Starting with the first line and ending with the line that holds "from mathutils import Vector, Matrix", repeat the material exactly.

%%

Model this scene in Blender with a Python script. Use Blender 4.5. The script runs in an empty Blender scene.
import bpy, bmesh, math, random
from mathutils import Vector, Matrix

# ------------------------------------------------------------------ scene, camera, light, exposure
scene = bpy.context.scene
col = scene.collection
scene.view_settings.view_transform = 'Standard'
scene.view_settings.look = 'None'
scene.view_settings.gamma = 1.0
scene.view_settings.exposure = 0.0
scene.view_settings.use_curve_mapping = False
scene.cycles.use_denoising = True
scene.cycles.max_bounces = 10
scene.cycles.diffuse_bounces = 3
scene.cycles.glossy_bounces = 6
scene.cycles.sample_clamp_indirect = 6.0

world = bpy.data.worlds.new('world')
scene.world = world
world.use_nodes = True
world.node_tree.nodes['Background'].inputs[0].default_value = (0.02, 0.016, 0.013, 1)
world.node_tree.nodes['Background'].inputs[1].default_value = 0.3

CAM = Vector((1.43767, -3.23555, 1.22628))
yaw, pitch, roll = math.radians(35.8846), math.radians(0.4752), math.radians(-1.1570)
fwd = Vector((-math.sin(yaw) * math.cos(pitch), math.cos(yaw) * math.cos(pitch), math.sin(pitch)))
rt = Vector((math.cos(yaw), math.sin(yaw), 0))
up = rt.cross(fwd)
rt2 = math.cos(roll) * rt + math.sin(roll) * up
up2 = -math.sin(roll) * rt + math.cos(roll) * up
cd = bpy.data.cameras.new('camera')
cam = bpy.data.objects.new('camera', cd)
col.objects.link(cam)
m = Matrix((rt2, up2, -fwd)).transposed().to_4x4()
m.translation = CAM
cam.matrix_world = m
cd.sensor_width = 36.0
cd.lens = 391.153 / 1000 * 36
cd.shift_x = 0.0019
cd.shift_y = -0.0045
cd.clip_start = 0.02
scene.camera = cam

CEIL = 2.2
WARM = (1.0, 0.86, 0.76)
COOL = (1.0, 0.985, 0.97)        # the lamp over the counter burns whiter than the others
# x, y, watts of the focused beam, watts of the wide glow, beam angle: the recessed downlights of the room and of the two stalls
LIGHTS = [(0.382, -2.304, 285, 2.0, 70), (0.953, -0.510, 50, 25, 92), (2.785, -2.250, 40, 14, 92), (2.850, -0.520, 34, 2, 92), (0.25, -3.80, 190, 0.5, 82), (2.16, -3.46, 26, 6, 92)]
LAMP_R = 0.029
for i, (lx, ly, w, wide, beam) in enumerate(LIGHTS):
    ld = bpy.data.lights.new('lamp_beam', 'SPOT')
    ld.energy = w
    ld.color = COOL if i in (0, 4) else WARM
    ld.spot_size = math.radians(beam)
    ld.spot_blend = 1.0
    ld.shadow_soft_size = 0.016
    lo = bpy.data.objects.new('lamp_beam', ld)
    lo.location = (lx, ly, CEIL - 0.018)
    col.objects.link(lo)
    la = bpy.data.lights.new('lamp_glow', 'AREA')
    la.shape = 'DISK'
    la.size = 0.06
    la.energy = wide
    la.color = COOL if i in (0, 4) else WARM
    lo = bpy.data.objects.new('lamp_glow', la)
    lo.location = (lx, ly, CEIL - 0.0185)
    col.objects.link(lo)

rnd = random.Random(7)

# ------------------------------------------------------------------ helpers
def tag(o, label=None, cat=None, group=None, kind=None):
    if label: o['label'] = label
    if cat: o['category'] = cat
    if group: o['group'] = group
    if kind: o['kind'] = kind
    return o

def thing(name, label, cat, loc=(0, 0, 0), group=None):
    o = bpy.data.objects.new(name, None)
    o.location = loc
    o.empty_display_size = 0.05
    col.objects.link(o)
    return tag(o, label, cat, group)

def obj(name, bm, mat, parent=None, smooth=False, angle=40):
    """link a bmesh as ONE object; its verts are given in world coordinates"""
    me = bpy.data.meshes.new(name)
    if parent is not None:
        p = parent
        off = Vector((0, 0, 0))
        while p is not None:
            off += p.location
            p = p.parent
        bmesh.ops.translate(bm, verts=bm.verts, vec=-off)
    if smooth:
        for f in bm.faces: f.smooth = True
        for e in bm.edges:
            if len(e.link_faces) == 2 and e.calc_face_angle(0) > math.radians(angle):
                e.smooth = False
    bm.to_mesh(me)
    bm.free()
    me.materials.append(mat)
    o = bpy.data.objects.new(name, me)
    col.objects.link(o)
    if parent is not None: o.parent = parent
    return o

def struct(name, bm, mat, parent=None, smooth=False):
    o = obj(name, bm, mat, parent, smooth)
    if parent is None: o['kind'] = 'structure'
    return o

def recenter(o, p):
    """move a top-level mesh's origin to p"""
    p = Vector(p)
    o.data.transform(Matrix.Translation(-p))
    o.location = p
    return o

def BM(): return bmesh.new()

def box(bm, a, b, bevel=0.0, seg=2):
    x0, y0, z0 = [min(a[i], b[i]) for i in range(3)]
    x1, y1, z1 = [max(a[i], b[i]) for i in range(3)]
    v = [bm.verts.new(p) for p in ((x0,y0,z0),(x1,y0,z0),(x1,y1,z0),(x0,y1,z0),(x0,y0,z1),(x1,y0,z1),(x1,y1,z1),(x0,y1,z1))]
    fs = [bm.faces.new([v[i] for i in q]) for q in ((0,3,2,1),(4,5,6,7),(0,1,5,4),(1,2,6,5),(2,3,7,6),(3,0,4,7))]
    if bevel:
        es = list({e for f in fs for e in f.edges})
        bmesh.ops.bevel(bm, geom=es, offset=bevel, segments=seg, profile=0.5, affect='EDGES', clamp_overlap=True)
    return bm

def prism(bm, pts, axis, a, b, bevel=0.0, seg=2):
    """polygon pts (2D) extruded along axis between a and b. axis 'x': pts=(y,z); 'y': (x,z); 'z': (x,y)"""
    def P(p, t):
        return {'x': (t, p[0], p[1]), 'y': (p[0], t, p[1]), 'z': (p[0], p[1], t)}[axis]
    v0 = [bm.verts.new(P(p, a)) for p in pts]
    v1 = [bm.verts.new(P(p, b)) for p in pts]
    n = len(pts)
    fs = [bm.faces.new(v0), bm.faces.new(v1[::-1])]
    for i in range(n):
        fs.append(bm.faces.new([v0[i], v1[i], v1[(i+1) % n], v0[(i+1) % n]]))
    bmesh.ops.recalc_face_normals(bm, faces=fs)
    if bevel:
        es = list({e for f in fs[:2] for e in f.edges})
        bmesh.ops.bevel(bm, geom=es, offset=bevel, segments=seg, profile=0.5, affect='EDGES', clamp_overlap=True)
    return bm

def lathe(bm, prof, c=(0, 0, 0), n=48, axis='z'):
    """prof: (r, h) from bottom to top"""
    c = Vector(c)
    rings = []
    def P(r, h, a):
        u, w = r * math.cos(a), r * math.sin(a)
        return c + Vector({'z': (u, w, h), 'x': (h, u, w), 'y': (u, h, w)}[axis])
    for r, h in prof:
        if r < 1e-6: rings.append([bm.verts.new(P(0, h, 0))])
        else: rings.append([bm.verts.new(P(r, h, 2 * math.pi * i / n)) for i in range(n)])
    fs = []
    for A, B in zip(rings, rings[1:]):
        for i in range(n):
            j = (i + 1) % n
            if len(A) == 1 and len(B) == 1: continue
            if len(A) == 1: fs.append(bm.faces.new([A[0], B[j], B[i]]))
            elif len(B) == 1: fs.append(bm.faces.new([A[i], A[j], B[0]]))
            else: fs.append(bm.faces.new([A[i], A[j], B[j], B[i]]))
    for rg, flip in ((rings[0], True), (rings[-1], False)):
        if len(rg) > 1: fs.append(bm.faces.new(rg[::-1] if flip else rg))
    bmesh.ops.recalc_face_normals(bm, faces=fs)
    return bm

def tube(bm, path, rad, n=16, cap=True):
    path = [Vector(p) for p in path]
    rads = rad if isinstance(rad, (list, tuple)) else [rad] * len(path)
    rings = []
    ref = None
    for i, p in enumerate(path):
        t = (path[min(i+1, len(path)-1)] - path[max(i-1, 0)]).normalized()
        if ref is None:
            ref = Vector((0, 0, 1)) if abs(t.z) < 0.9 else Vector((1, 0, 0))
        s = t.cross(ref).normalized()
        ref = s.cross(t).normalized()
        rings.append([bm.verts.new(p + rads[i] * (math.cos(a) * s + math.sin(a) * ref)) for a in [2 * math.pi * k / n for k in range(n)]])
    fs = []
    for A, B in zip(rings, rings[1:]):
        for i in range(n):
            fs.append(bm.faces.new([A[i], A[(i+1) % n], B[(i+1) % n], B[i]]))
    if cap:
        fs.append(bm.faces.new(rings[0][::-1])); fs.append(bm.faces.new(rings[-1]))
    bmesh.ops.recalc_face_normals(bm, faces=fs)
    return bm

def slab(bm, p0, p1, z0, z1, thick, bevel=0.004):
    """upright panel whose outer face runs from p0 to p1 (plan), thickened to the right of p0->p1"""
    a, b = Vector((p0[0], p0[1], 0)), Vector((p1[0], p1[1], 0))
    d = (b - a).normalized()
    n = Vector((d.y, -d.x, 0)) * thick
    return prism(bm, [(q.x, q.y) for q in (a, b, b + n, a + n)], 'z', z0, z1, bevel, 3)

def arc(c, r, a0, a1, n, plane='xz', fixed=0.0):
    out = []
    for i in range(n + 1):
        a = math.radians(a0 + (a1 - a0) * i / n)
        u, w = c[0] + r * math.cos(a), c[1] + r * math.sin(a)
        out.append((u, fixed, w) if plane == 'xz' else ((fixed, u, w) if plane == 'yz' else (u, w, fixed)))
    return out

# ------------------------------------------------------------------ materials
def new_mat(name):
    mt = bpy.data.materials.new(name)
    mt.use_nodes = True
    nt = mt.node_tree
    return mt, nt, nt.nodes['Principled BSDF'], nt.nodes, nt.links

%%

Correct output:
Model this scene in Blender with a Python script. Use Blender 4.5. The script runs in an empty Blender scene.
import bpy, bmesh, math, random
from mathutils import Vector, Matrix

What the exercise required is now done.